Reproduce the listing word for word. Skip any image.

###

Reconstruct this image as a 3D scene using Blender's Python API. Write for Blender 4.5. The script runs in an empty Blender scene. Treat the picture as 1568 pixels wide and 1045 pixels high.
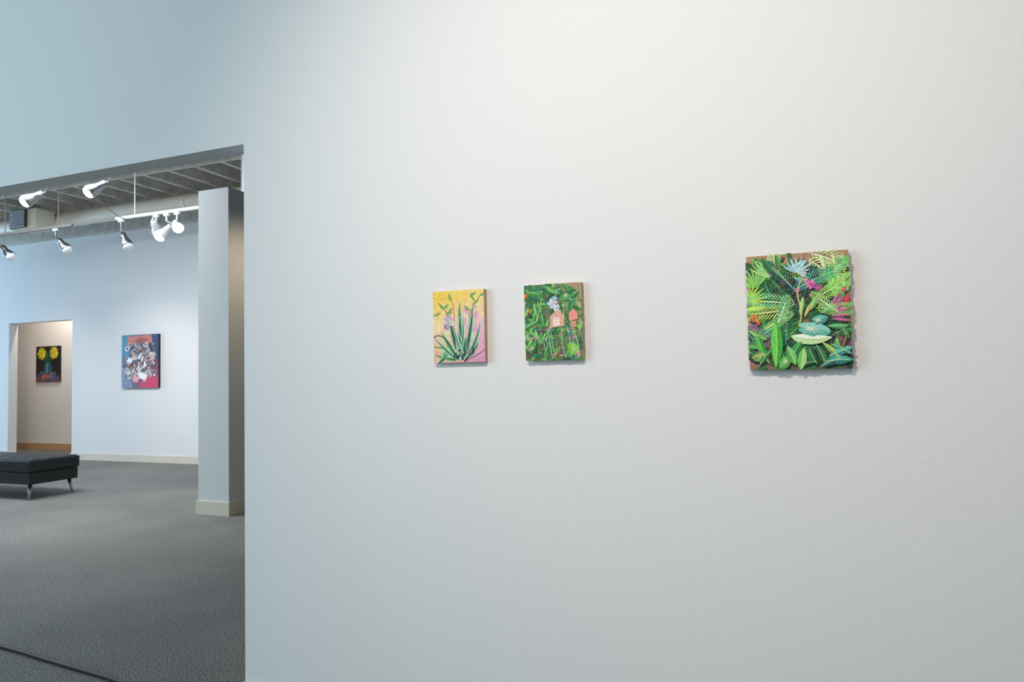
import bpy, bmesh, math, random
from mathutils import Vector, Matrix, Euler
C=bpy.context; scene=C.scene
scene.view_settings.view_transform='Standard'
def lin(c): return tuple(((v/255)/12.92 if v/255<=.04045 else ((v/255+.055)/1.055)**2.4) for v in c)+(1.,)
# ---------------------------------------------------------------- materials
def mat(name,col,rough=.6,metal=0.,bump=None,mix=None,emit=None,coat=0):
    m=bpy.data.materials.new(name); m.use_nodes=True; nt=m.node_tree; b=nt.nodes['Principled BSDF']
    c=col if len(col)==4 else lin(col)
    b.inputs['Base Color'].default_value=c; b.inputs['Roughness'].default_value=rough; b.inputs['Metallic'].default_value=metal
    tc=nt.nodes.new('ShaderNodeTexCoord')
    if mix:
        col2,scale,lo,hi=mix
        n=nt.nodes.new('ShaderNodeTexNoise'); n.inputs['Scale'].default_value=scale; n.inputs['Detail'].default_value=4
        nt.links.new(tc.outputs['Object'],n.inputs['Vector'])
        mr=nt.nodes.new('ShaderNodeMapRange'); mr.inputs[1].default_value=lo; mr.inputs[2].default_value=hi
        nt.links.new(n.outputs[0],mr.inputs[0])
        mx=nt.nodes.new('ShaderNodeMix'); mx.data_type='RGBA'; mx.inputs[6].default_value=c; mx.inputs[7].default_value=lin(col2)
        nt.links.new(mr.outputs[0],mx.inputs[0]); nt.links.new(mx.outputs[2],b.inputs['Base Color'])
    if bump:
        n=nt.nodes.new('ShaderNodeTexNoise'); n.inputs['Scale'].default_value=bump[0]; n.inputs['Detail'].default_value=3
        nt.links.new(tc.outputs['Object'],n.inputs['Vector'])
        bp=nt.nodes.new('ShaderNodeBump'); bp.inputs['Strength'].default_value=bump[1]; bp.inputs['Distance'].default_value=bump[2]
        nt.links.new(n.outputs[0],bp.inputs['Height']); nt.links.new(bp.outputs[0],b.inputs['Normal'])
    if emit:
        b.inputs['Emission Color'].default_value=lin(emit[0]); b.inputs['Emission Strength'].default_value=emit[1]
    return m
M_wall=mat('wall_paint',(233,232,230),.75,bump=(55,.3,.003))
M_wall2=mat('wall_paint_far',(232,231,229),.8,bump=(55,.2,.003))
M_beige=mat('wall_paint_beige',(242,236,228),.8)
M_pillar=mat('pillar_paint',(218,218,215),.75,bump=(55,.2,.003))
M_base=mat('baseboard_vinyl',(222,212,194),.5)
M_baseb=mat('baseboard_wood',(205,160,115),.5)
M_ceil=mat('ceiling_deck',(172,165,155),.85,mix=((146,139,130),6,.35,.65))
M_joist=mat('joist_paint',(210,203,192),.8,mix=((186,178,166),9,.35,.65))
M_duct=mat('duct_paint',(226,216,198),.6)
M_white=mat('white_enamel',(225,225,222),.4)
M_chrome=mat('brushed_chrome',(150,150,152),.35,metal=1)
M_black=mat('black_leather',(16,17,18),.38,bump=(140,.25,.002))
M_blackb=mat('black_vinyl',(12,12,13),.5)
M_cable=mat('cable_rubber',(14,14,15),.5)
M_track=mat('track_grey',(120,116,110),.5)
M_glow=mat('lamp_lens_lit',(255,250,240),.3,emit=((255,246,230),5))
M_dim=mat('lamp_lens_dim',(215,220,226),.3,emit=((240,240,240),.15))
M_grille=mat('vent_grille',(70,68,65),.6)
# carpet
m=bpy.data.materials.new('grey_carpet'); m.use_nodes=True; nt=m.node_tree; b=nt.nodes['Principled BSDF']; b.inputs['Roughness'].default_value=.95
tc=nt.nodes.new('ShaderNodeTexCoord')
n1=nt.nodes.new('ShaderNodeTexNoise'); n1.inputs['Scale'].default_value=120; n1.inputs['Detail'].default_value=2
n2=nt.nodes.new('ShaderNodeTexNoise'); n2.inputs['Scale'].default_value=1.1; n2.inputs['Detail'].default_value=3
for n in (n1,n2): nt.links.new(tc.outputs['Object'],n.inputs['Vector'])
r1=nt.nodes.new('ShaderNodeValToRGB'); r1.color_ramp.elements[0].position=.36; r1.color_ramp.elements[0].color=lin((82,80,76)); r1.color_ramp.elements[1].position=.66; r1.color_ramp.elements[1].color=lin((166,161,152))
r2=nt.nodes.new('ShaderNodeValToRGB'); r2.color_ramp.elements[0].position=.35; r2.color_ramp.elements[0].color=(.78,.78,.78,1); r2.color_ramp.elements[1].position=.65; r2.color_ramp.elements[1].color=(1,1,1,1)
mx=nt.nodes.new('ShaderNodeMix'); mx.data_type='RGBA'; mx.blend_type='MULTIPLY'; mx.inputs[0].default_value=1
nt.links.new(n1.outputs[0],r1.inputs[0]); nt.links.new(n2.outputs[0],r2.inputs[0]); nt.links.new(r1.outputs[0],mx.inputs[6]); nt.links.new(r2.outputs[0],mx.inputs[7]); nt.links.new(mx.outputs[2],b.inputs['Base Color'])
bp=nt.nodes.new('ShaderNodeBump'); bp.inputs['Strength'].default_value=.5; bp.inputs['Distance'].default_value=.004
nt.links.new(n1.outputs[0],bp.inputs['Height']); nt.links.new(bp.outputs[0],b.inputs['Normal'])
M_carpet=m
# painted canvas material : vertex colour + brush noise
m=bpy.data.materials.new('oil_paint'); m.use_nodes=True; nt=m.node_tree; b=nt.nodes['Principled BSDF']; b.inputs['Roughness'].default_value=.6
at=nt.nodes.new('ShaderNodeAttribute'); at.attribute_name='Col'
tc=nt.nodes.new('ShaderNodeTexCoord'); n=nt.nodes.new('ShaderNodeTexNoise'); n.inputs['Scale'].default_value=160; n.inputs['Detail'].default_value=3
nt.links.new(tc.outputs['Object'],n.inputs['Vector'])
mr=nt.nodes.new('ShaderNodeMapRange'); mr.inputs[1].default_value=.3; mr.inputs[2].default_value=.7; mr.inputs[3].default_value=.85; mr.inputs[4].default_value=1.2
nt.links.new(n.outputs[0],mr.inputs[0])
mx=nt.nodes.new('ShaderNodeVectorMath'); mx.operation='SCALE'; nt.links.new(at.outputs['Color'],mx.inputs[0]); nt.links.new(mr.outputs[0],mx.inputs['Scale'])
nt.links.new(mx.outputs[0],b.inputs['Base Color'])
bp=nt.nodes.new('ShaderNodeBump'); bp.inputs['Strength'].default_value=.4; bp.inputs['Distance'].default_value=.001
nt.links.new(n.outputs[0],bp.inputs['Height']); nt.links.new(bp.outputs[0],b.inputs['Normal'])
M_paint=m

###

▸ Solution for this exercise
Reconstruct this image as a 3D scene using Blender's Python API. Write for Blender 4.5. The script runs in an empty Blender scene. Treat the picture as 1568 pixels wide and 1045 pixels high.
import bpy, bmesh, math, random
from mathutils import Vector, Matrix, Euler
C=bpy.context; scene=C.scene
scene.view_settings.view_transform='Standard'
def lin(c): return tuple(((v/255)/12.92 if v/255<=.04045 else ((v/255+.055)/1.055)**2.4) for v in c)+(1.,)
# ---------------------------------------------------------------- materials
def mat(name,col,rough=.6,metal=0.,bump=None,mix=None,emit=None,coat=0):
    m=bpy.data.materials.new(name); m.use_nodes=True; nt=m.node_tree; b=nt.nodes['Principled BSDF']
    c=col if len(col)==4 else lin(col)
    b.inputs['Base Color'].default_value=c; b.inputs['Roughness'].default_value=rough; b.inputs['Metallic'].default_value=metal
    tc=nt.nodes.new('ShaderNodeTexCoord')
    if mix:
        col2,scale,lo,hi=mix
        n=nt.nodes.new('ShaderNodeTexNoise'); n.inputs['Scale'].default_value=scale; n.inputs['Detail'].default_value=4
        nt.links.new(tc.outputs['Object'],n.inputs['Vector'])
        mr=nt.nodes.new('ShaderNodeMapRange'); mr.inputs[1].default_value=lo; mr.inputs[2].default_value=hi
        nt.links.new(n.outputs[0],mr.inputs[0])
        mx=nt.nodes.new('ShaderNodeMix'); mx.data_type='RGBA'; mx.inputs[6].default_value=c; mx.inputs[7].default_value=lin(col2)
        nt.links.new(mr.outputs[0],mx.inputs[0]); nt.links.new(mx.outputs[2],b.inputs['Base Color'])
    if bump:
        n=nt.nodes.new('ShaderNodeTexNoise'); n.inputs['Scale'].default_value=bump[0]; n.inputs['Detail'].default_value=3
        nt.links.new(tc.outputs['Object'],n.inputs['Vector'])
        bp=nt.nodes.new('ShaderNodeBump'); bp.inputs['Strength'].default_value=bump[1]; bp.inputs['Distance'].default_value=bump[2]
        nt.links.new(n.outputs[0],bp.inputs['Height']); nt.links.new(bp.outputs[0],b.inputs['Normal'])
    if emit:
        b.inputs['Emission Color'].default_value=lin(emit[0]); b.inputs['Emission Strength'].default_value=emit[1]
    return m
M_wall=mat('wall_paint',(233,232,230),.75,bump=(55,.3,.003))
M_wall2=mat('wall_paint_far',(232,231,229),.8,bump=(55,.2,.003))
M_beige=mat('wall_paint_beige',(242,236,228),.8)
M_pillar=mat('pillar_paint',(218,218,215),.75,bump=(55,.2,.003))
M_base=mat('baseboard_vinyl',(222,212,194),.5)
M_baseb=mat('baseboard_wood',(205,160,115),.5)
M_ceil=mat('ceiling_deck',(172,165,155),.85,mix=((146,139,130),6,.35,.65))
M_joist=mat('joist_paint',(210,203,192),.8,mix=((186,178,166),9,.35,.65))
M_duct=mat('duct_paint',(226,216,198),.6)
M_white=mat('white_enamel',(225,225,222),.4)
M_chrome=mat('brushed_chrome',(150,150,152),.35,metal=1)
M_black=mat('black_leather',(16,17,18),.38,bump=(140,.25,.002))
M_blackb=mat('black_vinyl',(12,12,13),.5)
M_cable=mat('cable_rubber',(14,14,15),.5)
M_track=mat('track_grey',(120,116,110),.5)
M_glow=mat('lamp_lens_lit',(255,250,240),.3,emit=((255,246,230),5))
M_dim=mat('lamp_lens_dim',(215,220,226),.3,emit=((240,240,240),.15))
M_grille=mat('vent_grille',(70,68,65),.6)
# carpet
m=bpy.data.materials.new('grey_carpet'); m.use_nodes=True; nt=m.node_tree; b=nt.nodes['Principled BSDF']; b.inputs['Roughness'].default_value=.95
tc=nt.nodes.new('ShaderNodeTexCoord')
n1=nt.nodes.new('ShaderNodeTexNoise'); n1.inputs['Scale'].default_value=120; n1.inputs['Detail'].default_value=2
n2=nt.nodes.new('ShaderNodeTexNoise'); n2.inputs['Scale'].default_value=1.1; n2.inputs['Detail'].default_value=3
for n in (n1,n2): nt.links.new(tc.outputs['Object'],n.inputs['Vector'])
r1=nt.nodes.new('ShaderNodeValToRGB'); r1.color_ramp.elements[0].position=.36; r1.color_ramp.elements[0].color=lin((82,80,76)); r1.color_ramp.elements[1].position=.66; r1.color_ramp.elements[1].color=lin((166,161,152))
r2=nt.nodes.new('ShaderNodeValToRGB'); r2.color_ramp.elements[0].position=.35; r2.color_ramp.elements[0].color=(.78,.78,.78,1); r2.color_ramp.elements[1].position=.65; r2.color_ramp.elements[1].color=(1,1,1,1)
mx=nt.nodes.new('ShaderNodeMix'); mx.data_type='RGBA'; mx.blend_type='MULTIPLY'; mx.inputs[0].default_value=1
nt.links.new(n1.outputs[0],r1.inputs[0]); nt.links.new(n2.outputs[0],r2.inputs[0]); nt.links.new(r1.outputs[0],mx.inputs[6]); nt.links.new(r2.outputs[0],mx.inputs[7]); nt.links.new(mx.outputs[2],b.inputs['Base Color'])
bp=nt.nodes.new('ShaderNodeBump'); bp.inputs['Strength'].default_value=.5; bp.inputs['Distance'].default_value=.004
nt.links.new(n1.outputs[0],bp.inputs['Height']); nt.links.new(bp.outputs[0],b.inputs['Normal'])
M_carpet=m
# painted canvas material : vertex colour + brush noise
m=bpy.data.materials.new('oil_paint'); m.use_nodes=True; nt=m.node_tree; b=nt.nodes['Principled BSDF']; b.inputs['Roughness'].default_value=.6
at=nt.nodes.new('ShaderNodeAttribute'); at.attribute_name='Col'
tc=nt.nodes.new('ShaderNodeTexCoord'); n=nt.nodes.new('ShaderNodeTexNoise'); n.inputs['Scale'].default_value=160; n.inputs['Detail'].default_value=3
nt.links.new(tc.outputs['Object'],n.inputs['Vector'])
mr=nt.nodes.new('ShaderNodeMapRange'); mr.inputs[1].default_value=.3; mr.inputs[2].default_value=.7; mr.inputs[3].default_value=.85; mr.inputs[4].default_value=1.2
nt.links.new(n.outputs[0],mr.inputs[0])
mx=nt.nodes.new('ShaderNodeVectorMath'); mx.operation='SCALE'; nt.links.new(at.outputs['Color'],mx.inputs[0]); nt.links.new(mr.outputs[0],mx.inputs['Scale'])
nt.links.new(mx.outputs[0],b.inputs['Base Color'])
bp=nt.nodes.new('ShaderNodeBump'); bp.inputs['Strength'].default_value=.4; bp.inputs['Distance'].default_value=.001
nt.links.new(n.outputs[0],bp.inputs['Height']); nt.links.new(bp.outputs[0],b.inputs['Normal'])
M_paint=m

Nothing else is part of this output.